Problem: Scan the entries below. List each line with "pixels".

Records for this exercise:
.....
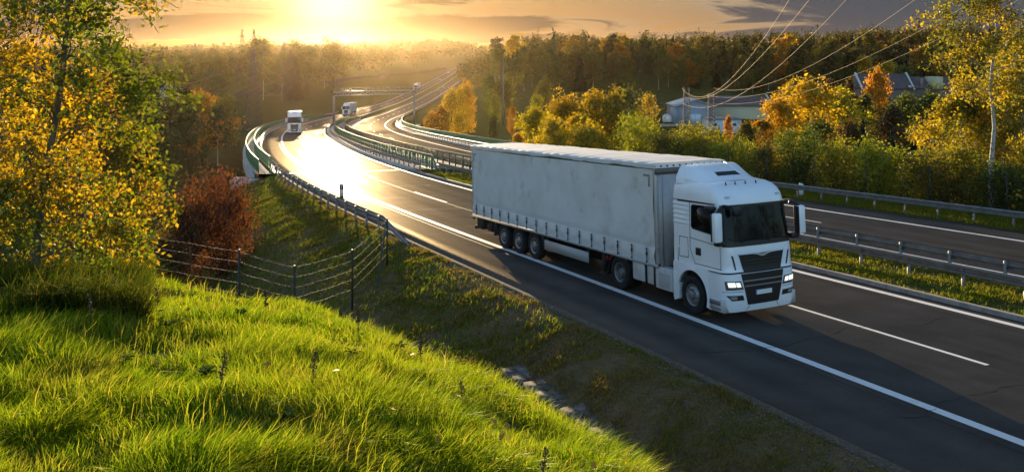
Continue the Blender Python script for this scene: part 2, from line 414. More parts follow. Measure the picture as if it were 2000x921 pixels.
SB0, SB1 = s_at_y(BR0), s_at_y(BR1)
def chain(a, b):
    """chainages, dense near the camera"""
    out = [a]
    while out[-1] < b:
        y = float(np.interp(out[-1], SS, PATH[:, 1])); out.append(out[-1] + (1.0 if y < 90 else 2.0 if y < 300 else 8.0))
    out[-1] = b; return np.array(out)
def asphalt():
    m = bpy.data.materials.new('asphalt'); m.use_nodes = True; t = NT(m.node_tree); t.n.clear()
    uv = t.new('ShaderNodeUVMap', uv_map='road').outputs[0]; ob = t.new('ShaderNodeTexCoord').outputs['Object']
    st = t.new('ShaderNodeVectorMath', {0: uv, 1: (1.0, 0.03, 1.0)}, operation='MULTIPLY').outputs[0]
    band = t.noise(st, 1.1, 3, 0.5); fine = t.noise(ob, 55.0, 3, 0.75); mid = t.noise(ob, 0.7, 4, 0.6)
    d = t.new('ShaderNodeSeparateXYZ', {0: uv}).outputs[0]
    w1 = t.math('ABSOLUTE', t.math('SUBTRACT', t.math('FRACT', t.math('DIVIDE', t.math('ADD', d, 0.0), 1.72)), 0.5))
    c = t.ramp(band, [(0.3, (0.044, 0.040, 0.037)), (0.7, (0.068, 0.060, 0.054))])
    c = t.mix(t.math('MULTIPLY', t.smooth(w1, 0.1, 0.5), 0.45), c, (0.038, 0.035, 0.033, 1))
    c = t.mix(1.0, c, t.ramp(fine, [(0.3, (.55,) * 3), (0.72, (1.6,) * 3)]), 'MULTIPLY')
    c = t.mix(1.0, c, t.ramp(mid, [(0.3, (.74,) * 3), (0.7, (1.2,) * 3)]), 'MULTIPLY')
    r = t.math('ADD', 0.44, t.math('MULTIPLY', t.math('SUBTRACT', band, 0.5), 0.35))
    nb = t.new('ShaderNodeBump', {'Height': fine, 'Strength': 0.35, 'Distance': 0.008}).outputs[0]
    d_ = t.new('ShaderNodeBsdfDiffuse', {'Color': c, 'Roughness': 0.6, 'Normal': nb}); g_ = t.new('ShaderNodeBsdfGlossy', {'Color': (1.0, 0.86, 0.66, 1), 'Roughness': r, 'Normal': nb})
    lw = t.new('ShaderNodeLayerWeight', {'Blend': 0.5}).outputs['Facing']
    s_ = t.new('ShaderNodeMixShader', {0: t.math('ADD', 0.02, t.math('MULTIPLY', t.math('POWER', lw, 3.0), 0.032)), 1: d_.outputs[0], 2: g_.outputs[0]})
    t.new('ShaderNodeOutputMaterial', {'Surface': s_.outputs[0]}); return m
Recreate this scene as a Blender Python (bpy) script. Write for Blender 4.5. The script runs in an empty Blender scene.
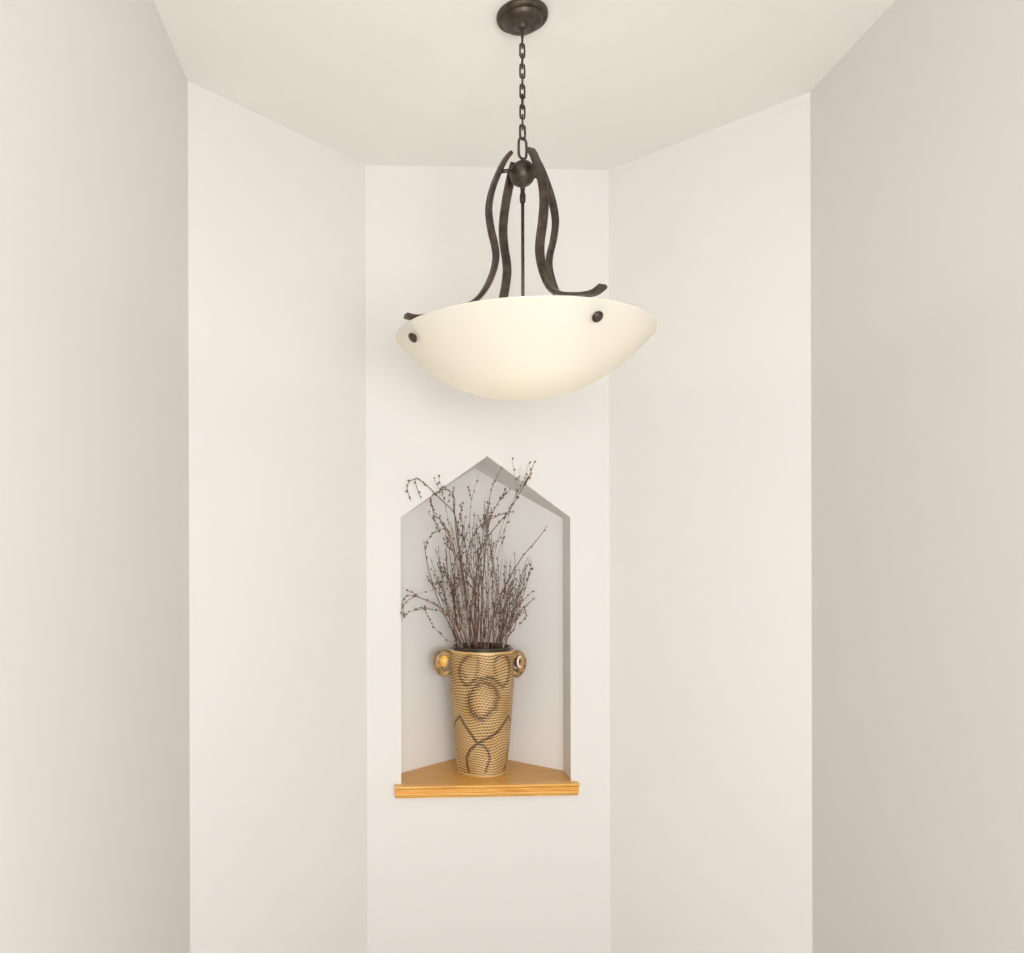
import bpy, bmesh, math, random
import numpy as np
from mathutils import Vector, Matrix

random.seed(11)
PI = math.pi
C = bpy.context.scene.collection
F, CX, CY = 800.0, 387.0, 550.0        # focal length and principal point, in pixels of the 1024x953 frame
ROLL = math.radians(0.15)
CAMZ = 1.6
HC = 1.22                              # ceiling above the lens


def unroll(px, py):
    x, y = px - CX, py - CY
    return x * math.cos(ROLL) - y * math.sin(ROLL), x * math.sin(ROLL) + y * math.cos(ROLL)


def at(px, py, Y):
    x, y = unroll(px, py)
    return Vector((x / F * Y, Y, CAMZ - y / F * Y))


def on_ceiling(px, py):
    x, y = unroll(px, py)
    Y = F * HC / -y
    return Vector((x / F * Y, Y, CAMZ + HC))


# ------------------------------------------------------------------ materials
def mat(name, col, rough=0.5, metal=0.0, spec=0.5):
    m = bpy.data.materials.new(name)
    m.use_nodes = True
    b = m.node_tree.nodes['Principled BSDF']
    b.inputs['Base Color'].default_value = (*col, 1)
    b.inputs['Roughness'].default_value = rough
    b.inputs['Metallic'].default_value = metal
    b.inputs['Specular IOR Level'].default_value = spec
    return m


def nodes(m):
    nt = m.node_tree
    return nt, nt.nodes, nt.links, nt.nodes['Principled BSDF']


def lin(r, g, b):
    f = lambda c: (c / 255 / 12.92) if c <= 10 else ((c / 255 + 0.055) / 1.055) ** 2.4
    return (f(r), f(g), f(b))


def noise_col(m, a, b, scale, mapscale=(1, 1, 1), detail=4, lo=0.35, hi=0.65, bump=0.0, bscale=None, bdist=0.002):
    nt, N, L, P = nodes(m)
    tc = N.new('ShaderNodeTexCoord')
    mp = N.new('ShaderNodeMapping')
    mp.inputs['Scale'].default_value = mapscale
    L.new(tc.outputs['Object'], mp.inputs['Vector'])
    nz = N.new('ShaderNodeTexNoise')
    nz.inputs['Scale'].default_value = scale
    nz.inputs['Detail'].default_value = detail
    L.new(mp.outputs['Vector'], nz.inputs['Vector'])
    cr = N.new('ShaderNodeValToRGB')
    cr.color_ramp.elements[0].position = lo
    cr.color_ramp.elements[0].color = (*a, 1)
    cr.color_ramp.elements[1].position = hi
    cr.color_ramp.elements[1].color = (*b, 1)
    L.new(nz.outputs['Fac'], cr.inputs['Fac'])
    L.new(cr.outputs['Color'], P.inputs['Base Color'])
    if bump:
        n2 = nz
        if bscale:
            n2 = N.new('ShaderNodeTexNoise')
            n2.inputs['Scale'].default_value = bscale
            n2.inputs['Detail'].default_value = 3
            L.new(tc.outputs['Object'], n2.inputs['Vector'])
        bp = N.new('ShaderNodeBump')
        bp.inputs['Strength'].default_value = bump
        bp.inputs['Distance'].default_value = bdist
        L.new(n2.outputs['Fac'], bp.inputs['Height'])
        L.new(bp.outputs['Normal'], P.inputs['Normal'])
    return m


WALL = (0.68, 0.669, 0.652)
m_wall = noise_col(mat('cream wall paint', WALL, 0.6, spec=0.25), tuple(c * 0.985 for c in WALL), WALL, 1.5,
                   bump=0.08, bscale=260, bdist=0.0006)
CEIL = (0.80, 0.787, 0.768)
m_ceil = noise_col(mat('ceiling paint', CEIL, 0.8, spec=0.2), tuple(c * 0.985 for c in CEIL), CEIL, 1.3,
                   bump=0.1, bscale=200, bdist=0.0008)
NICHE_LIT = (0.76, 0.752, 0.737)  # wall paint lightened so the colour carries light inside the niche, slightly more neutral
m_niche_lit = noise_col(mat('niche paint with added light', NICHE_LIT, 0.6, spec=0.25), tuple(c * 0.985 for c in NICHE_LIT), NICHE_LIT, 1.5,
                    bump=0.08, bscale=260, bdist=0.0006)
m_floor = noise_col(mat('pale carpet', (0.62, 0.55, 0.46), 0.95, spec=0.1), (0.30, 0.25, 0.19), (0.38, 0.32, 0.25), 60,
                    bump=0.4, bscale=300)
m_bronze = noise_col(mat('dark bronze', (0.05, 0.04, 0.03), 0.42, 0.55), (0.036, 0.027, 0.02), (0.085, 0.064, 0.046), 55,
                     bump=0.12, bscale=160, bdist=0.001)
m_oak = noise_col(mat('honey oak', (0.6, 0.35, 0.1), 0.38), lin(198, 142, 62), lin(222, 172, 88), 14, (0.55, 9, 9), 6, 0.3, 0.7)
m_oak_dark = noise_col(mat('honey oak moulding', (0.6, 0.35, 0.1), 0.34), lin(206, 148, 66), lin(234, 184, 100), 12, (0.6, 10, 14), 6, 0.32, 0.66)
m_rim = mat('dark olive glaze', lin(58, 54, 40), 0.22)
m_inner = mat('vase inside', lin(70, 50, 34), 0.7)
m_twig = noise_col(mat('brown twig bark', lin(100, 74, 64), 0.75), lin(66, 44, 40), lin(136, 106, 92), 45)
m_twig2 = noise_col(mat('grey brown twig bark', lin(120, 98, 84), 0.75), lin(108, 90, 80), lin(190, 172, 156), 45)
m_twig3 = noise_col(mat('reddish twig bark', lin(104, 58, 44), 0.7), lin(60, 34, 32), lin(118, 74, 58), 45)
m_bud = noise_col(mat('twig bud', lin(104, 82, 72), 0.8), lin(78, 60, 54), lin(126, 104, 92), 90)
m_socket = mat('lamp socket', lin(230, 225, 215), 0.5)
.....
The output:
Continue the Blender Python script for this scene: part 2, from line 414. More parts follow. Measure the picture as if it were 2000x921 pixels.
F, CX, CY = 800.0, 387.0, 550.0        # focal length and principal point, in pixels of the 1024x953 frame